Tuesday, November 6, 2012

Interpretive Essays Using Book Characters

I spent Sunday afternoon at Jefferson Point, an outside shopping mall in Fort Wayne.  No big deal, lots of people do that. What made that day's visit special was meeting with two fifth grade teachers from different school districts. The idea was to share ideas from their classrooms...and share they did...for over two  hours on a SUNDAY!  They talked about how they had taught specific genres in writing. They shared work their students had done. And, finally, they shared email addresses so the networking could continue.
 One of the classrooms is finishing up their interpretive essays with characters this week. In this room, the students had posters with a name of a character on each one. They were all from their read-aloud book: because of mr. terupt  by Rob Buyea. The posters were placed around the room. Students were paired with a partner and in their notebooks they were to list characteristices for each character. Then, as partners, they went from poster to poster to add characteristics in marker. After several minutes, they shared the posters.
 
This class could take one of those fiction people  from their read aloud book or pick someone from a former read-aloud or picture book they had read. They could even pick someone from a story in their basal. The essay would have the same format as the personal essays they had just written earlier this month. 

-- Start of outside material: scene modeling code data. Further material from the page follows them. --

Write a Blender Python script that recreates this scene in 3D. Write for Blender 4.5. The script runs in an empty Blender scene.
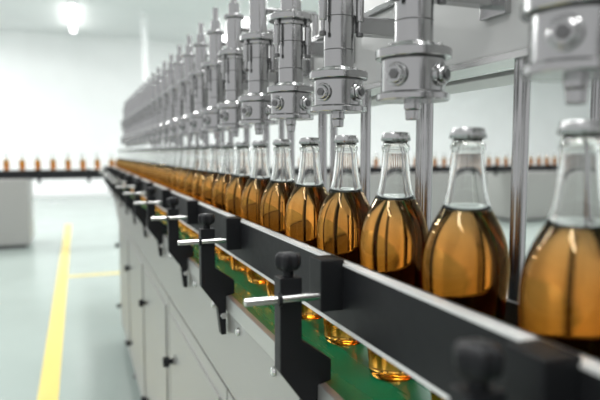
import bpy, bmesh, math, random
from mathutils import Vector, Matrix
random.seed(3)
sc = bpy.context.scene
sc.view_settings.view_transform = 'Standard'
EYE = 1.25
def Z(h): return EYE - h      # h = distance below eye level

# ---------------------------------------------------------------- materials
def mat(name, col, rough=0.5, metal=0.0, noise=None, spec=0.5, coat=0.0, bump=None):
    m = bpy.data.materials.new(name); m.use_nodes = True
    nt = m.node_tree; b = nt.nodes['Principled BSDF']
    b.inputs['Base Color'].default_value = (*col, 1)
    b.inputs['Roughness'].default_value = rough
    b.inputs['Metallic'].default_value = metal
    b.inputs['Specular IOR Level'].default_value = spec
    b.inputs['Coat Weight'].default_value = coat
    tc = nt.nodes.new('ShaderNodeTexCoord')
    if noise:
        sx, sy, sz, amt = noise
        mp = nt.nodes.new('ShaderNodeMapping'); mp.inputs['Scale'].default_value = (sx, sy, sz)
        n = nt.nodes.new('ShaderNodeTexNoise'); n.inputs['Scale'].default_value = 1; n.inputs['Detail'].default_value = 3
        nt.links.new(tc.outputs['Object'], mp.inputs[0]); nt.links.new(mp.outputs[0], n.inputs['Vector'])
        r = nt.nodes.new('ShaderNodeMapRange')
        r.inputs['To Min'].default_value = max(0.02, rough - amt); r.inputs['To Max'].default_value = rough + amt
        nt.links.new(n.outputs['Fac'], r.inputs['Value']); nt.links.new(r.outputs[0], b.inputs['Roughness'])
        mx = nt.nodes.new('ShaderNodeMix'); mx.data_type = 'RGBA'
        mx.inputs['A'].default_value = (*[c * 0.93 for c in col], 1)
        mx.inputs['B'].default_value = (*[min(1, c * 1.06) for c in col], 1)
        nt.links.new(n.outputs['Fac'], mx.inputs['Factor']); nt.links.new(mx.outputs['Result'], b.inputs['Base Color'])
    return m

STEEL = mat('steel', (0.42, 0.42, 0.42), 0.20, 1.0, (40, 40, 3, 0.04))
STEELD = mat('steel_dark', (0.16, 0.16, 0.16), 0.35, 1.0, (60, 60, 60, 0.06))
STEELB = mat('steel_bright', (0.62, 0.62, 0.61), 0.26, 1.0, (30, 2, 30, 0.05))
EDGE = mat('belt_edge_steel', (0.50, 0.50, 0.48), 0.42, 0.8, (30, 2, 30, 0.05))
STRIP = mat('rail_strip', (0.74, 0.74, 0.73), 0.5, 0.3, (30, 2, 30, 0.05))
PANEL = mat('brushed_panel', (0.40, 0.395, 0.38), 0.42, 0.75, (60, 1.5, 60, 0.06))
PAINT = mat('painted_beam', (0.58, 0.58, 0.57), 0.4, 0.3, (4, 4, 4, 0.05))
BLACK = mat('black_plastic', (0.009, 0.0095, 0.011), 0.48, 0, (80, 80, 80, 0.06), spec=0.24)
GREEN = mat('green_belt', (0.003, 0.15, 0.06), 0.28, 0, (30, 3, 30, 0.06), spec=0.4)
WALL = mat('wall_paint', (0.87, 0.88, 0.88), 0.6, 0, (1, 1, 1, 0.05))
CEIL = mat('ceiling_paint', (0.76, 0.77, 0.77), 0.7, 0, (1, 1, 1, 0.05))
FLOOR = mat('epoxy_floor', (0.305, 0.36, 0.335), 0.22, 0, (1.2, 1.2, 1.2, 0.07), spec=0.38)
YELLOW = mat('yellow_paint', (0.66, 0.53, 0.14), 0.35, 0, (8, 8, 8, 0.05), spec=0.35)
WHITE = mat('white_plinth', (0.85, 0.86, 0.86), 0.5, 0, (3, 3, 3, 0.05))
CAP = mat('crown_cap', (0.50, 0.50, 0.50), 0.22, 1.0, (200, 200, 200, 0.05))

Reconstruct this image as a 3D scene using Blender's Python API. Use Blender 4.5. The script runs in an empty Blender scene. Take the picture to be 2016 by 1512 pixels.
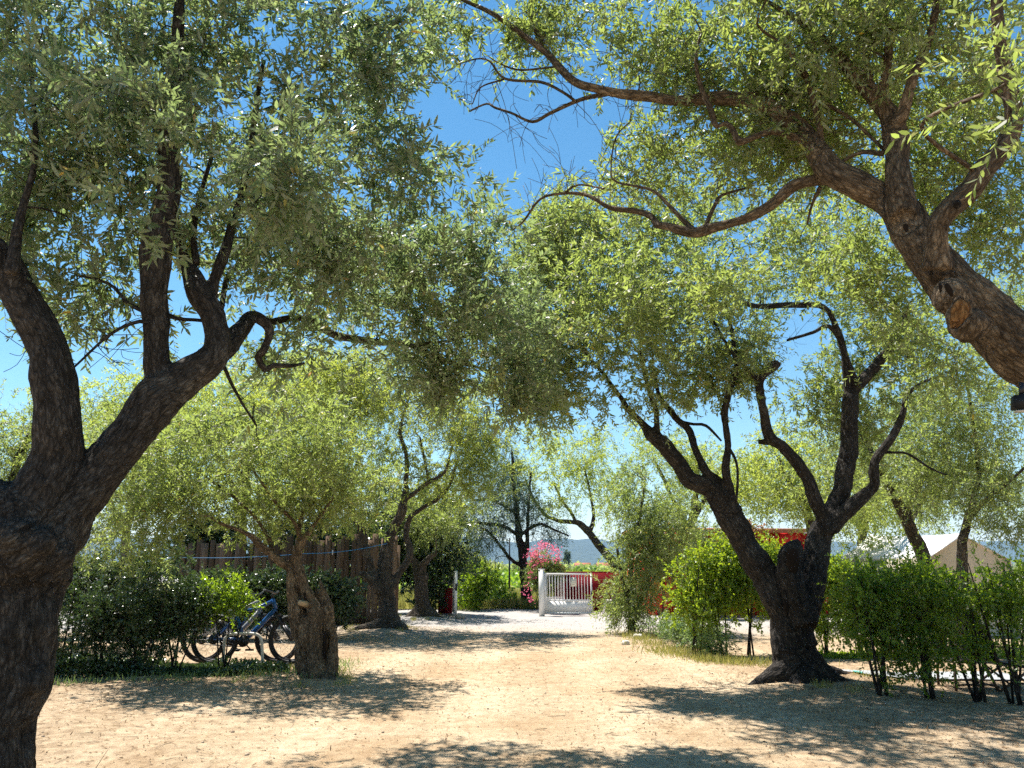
import bpy, math, random
import numpy as np
from mathutils import Vector
R = math.radians
S = bpy.context.scene
COL = S.collection
random.seed(7)

# ------------------------------------------------------------------ camera, light, exposure
F = 1523.0                       # focal length in pixels of a 2016 wide frame
PITCH = R(13.1)
CAM_Z = 1.6
cam_data = bpy.data.cameras.new('camera')
cam = bpy.data.objects.new('camera', cam_data)
COL.objects.link(cam)
cam.location = (0, 0, CAM_Z)
cam.rotation_euler = (math.pi / 2 + PITCH, 0, 0)
cam_data.sensor_width = 36
cam_data.lens = 36 * F / 2016
cam_data.clip_start = 0.05
cam_data.clip_end = 30000
S.camera = cam

SUN_AZ = R(-45)                  # clockwise from straight ahead (+Y); negative is to the left
SUN_EL = R(63)
sun_dir = Vector((math.sin(SUN_AZ) * math.cos(SUN_EL), math.cos(SUN_AZ) * math.cos(SUN_EL), math.sin(SUN_EL)))
sd = bpy.data.lights.new('sun', 'SUN')
sd.energy = 5.0
sd.angle = R(0.5)
sd.color = (1.0, 0.95, 0.87)
sun = bpy.data.objects.new('sun', sd)
COL.objects.link(sun)
sun.rotation_euler = (-sun_dir).to_track_quat('-Z', 'Y').to_euler()

world = bpy.data.worlds.new('World')
S.world = world
world.use_nodes = True
wn = world.node_tree.nodes
wl = world.node_tree.links
bg = wn['Background']
sky = wn.new('ShaderNodeTexSky')
sky.sky_type = 'NISHITA'
sky.sun_disc = False
sky.sun_elevation = SUN_EL
sky.sun_rotation = SUN_AZ
sky.air_density = 1.0
sky.dust_density = 0.0
sky.ozone_density = 1.0
sat = wn.new('ShaderNodeHueSaturation')
sat.inputs['Saturation'].default_value = 1.26
sat.inputs['Hue'].default_value = 0.488
wl.new(sky.outputs[0], sat.inputs['Color'])
wl.new(sat.outputs[0], bg.inputs['Color'])
bg.inputs['Strength'].default_value = 0.073

S.view_settings.view_transform = 'Standard'
S.view_settings.look = 'None'
S.view_settings.gamma = 1
S.view_settings.exposure = 1.27
S.render.engine = 'CYCLES'
cy = S.cycles
cy.max_bounces = 7
cy.diffuse_bounces = 4
cy.glossy_bounces = 2
cy.transmission_bounces = 4
cy.transparent_max_bounces = 8
cy.volume_bounces = 0
cy.caustics_reflective = False
cy.caustics_refractive = False
cy.use_adaptive_sampling = True
cy.adaptive_threshold = 0.02
cy.use_denoising = False
cy.sample_clamp_indirect = 4

# ------------------------------------------------------------------ helpers
CF = np.array((0, math.cos(PITCH), math.sin(PITCH)))
CU = np.array((0, -math.sin(PITCH), math.cos(PITCH)))


def P(px, py, Y):
    """world point seen at photo pixel (px, py) standing Y metres ahead; also its depth along the view axis"""
    d = CF + np.array(((px - 1008) / F, 0, 0)) + CU * ((756 - py) / F)
    t = Y / d[1]
    return np.array((0, 0, CAM_Z)) + d * t, t


def pix(p):
    q = p - np.array((0, 0, CAM_Z))
    t = q @ CF
    t = np.where(t < 0.2, 0.2, t)
    return 1008 + F * q[..., 0] / t, 756 - F * (q @ CU) / t


def _hash(ix, iy, iz, seed):
    h = (ix * 374761393 + iy * 668265263 + iz * 2147483647 + seed * 974711) & 0xFFFFFFFF
    h = ((h ^ (h >> 13)) * 1274126177) & 0xFFFFFFFF
    h = (h ^ (h >> 16)) & 0xFFFFFFFF
    return h / 4294967295.0


def vnoise(p, seed=0):
    """smooth value noise, -1 .. 1"""
    i = np.floor(p).astype(np.int64)
    f = p - i
    f = f * f * (3 - 2 * f)
    out = 0
    for dx in (0, 1):
        for dy in (0, 1):
            for dz in (0, 1):
                w = (f[:, 0] if dx else 1 - f[:, 0]) * (f[:, 1] if dy else 1 - f[:, 1]) * (f[:, 2] if dz else 1 - f[:, 2])
                out = out + w * _hash(i[:, 0] + dx, i[:, 1] + dy, i[:, 2] + dz, seed)
    return out * 2 - 1


MOUNDS = [((1590, 1352), 11.2, 1.1, 0.13), ((615, 1335), 11.9, 0.8, 0.07), ((760, 1240), 19.5, 1.5, 0.12), ((832, 1216), 24, 1.2, 0.1)]
MOUNDS = [((px[0] - 1008) / F * Y * 1.0, Y, s, h) for px, Y, s, h in MOUNDS]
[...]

The students picked a thesis statement for their character. But first, the whole class made a list of possible statements for several of the read-aloud characters. Students could use one of those or do their own for their character. Remember, it didn't have to be from this book!

As the students finished their pieces, they would check the rubric to be sure they had completed every area. At the end of writing time, everyone sat in a huge circle. They each shared what character they had written about and from what book. How exciting it was to hear students speak confidently about writing in such an important genre!